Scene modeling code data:
___

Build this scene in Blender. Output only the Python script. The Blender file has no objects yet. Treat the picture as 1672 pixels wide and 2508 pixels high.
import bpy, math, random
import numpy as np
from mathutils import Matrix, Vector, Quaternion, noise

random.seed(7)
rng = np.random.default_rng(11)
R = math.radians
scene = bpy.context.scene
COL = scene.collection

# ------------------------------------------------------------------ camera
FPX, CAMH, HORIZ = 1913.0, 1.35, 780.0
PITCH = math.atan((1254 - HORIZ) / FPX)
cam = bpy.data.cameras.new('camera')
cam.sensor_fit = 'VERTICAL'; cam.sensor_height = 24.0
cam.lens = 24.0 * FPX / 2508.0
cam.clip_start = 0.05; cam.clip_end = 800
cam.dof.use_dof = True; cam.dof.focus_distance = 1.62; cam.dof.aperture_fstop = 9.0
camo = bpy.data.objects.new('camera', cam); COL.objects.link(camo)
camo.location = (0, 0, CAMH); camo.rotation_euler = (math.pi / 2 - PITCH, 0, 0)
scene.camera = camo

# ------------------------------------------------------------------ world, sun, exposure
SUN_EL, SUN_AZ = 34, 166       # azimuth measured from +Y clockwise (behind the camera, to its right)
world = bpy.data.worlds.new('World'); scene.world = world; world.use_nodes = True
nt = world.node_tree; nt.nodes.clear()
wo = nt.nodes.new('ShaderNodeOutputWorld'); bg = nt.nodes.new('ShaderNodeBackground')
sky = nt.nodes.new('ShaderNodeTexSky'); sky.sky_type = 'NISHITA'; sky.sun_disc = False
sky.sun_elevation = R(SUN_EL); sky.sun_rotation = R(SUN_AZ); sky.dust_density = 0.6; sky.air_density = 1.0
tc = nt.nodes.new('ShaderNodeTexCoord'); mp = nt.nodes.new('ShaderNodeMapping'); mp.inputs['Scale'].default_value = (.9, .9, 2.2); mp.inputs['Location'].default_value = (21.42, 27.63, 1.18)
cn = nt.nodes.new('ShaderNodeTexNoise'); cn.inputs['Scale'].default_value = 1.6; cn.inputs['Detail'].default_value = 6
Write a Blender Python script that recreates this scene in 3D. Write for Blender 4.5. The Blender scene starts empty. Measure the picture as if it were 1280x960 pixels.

___

# WRITTEN EXERCISE:
Using the material above, quote the first line and each line after it, stopping at and including the line that holds "COL = scene.collection".

# FINAL RESULT:
Build this scene in Blender. Output only the Python script. The Blender file has no objects yet. Treat the picture as 1672 pixels wide and 2508 pixels high.
import bpy, math, random
import numpy as np
from mathutils import Matrix, Vector, Quaternion, noise

random.seed(7)
rng = np.random.default_rng(11)
R = math.radians
scene = bpy.context.scene
COL = scene.collection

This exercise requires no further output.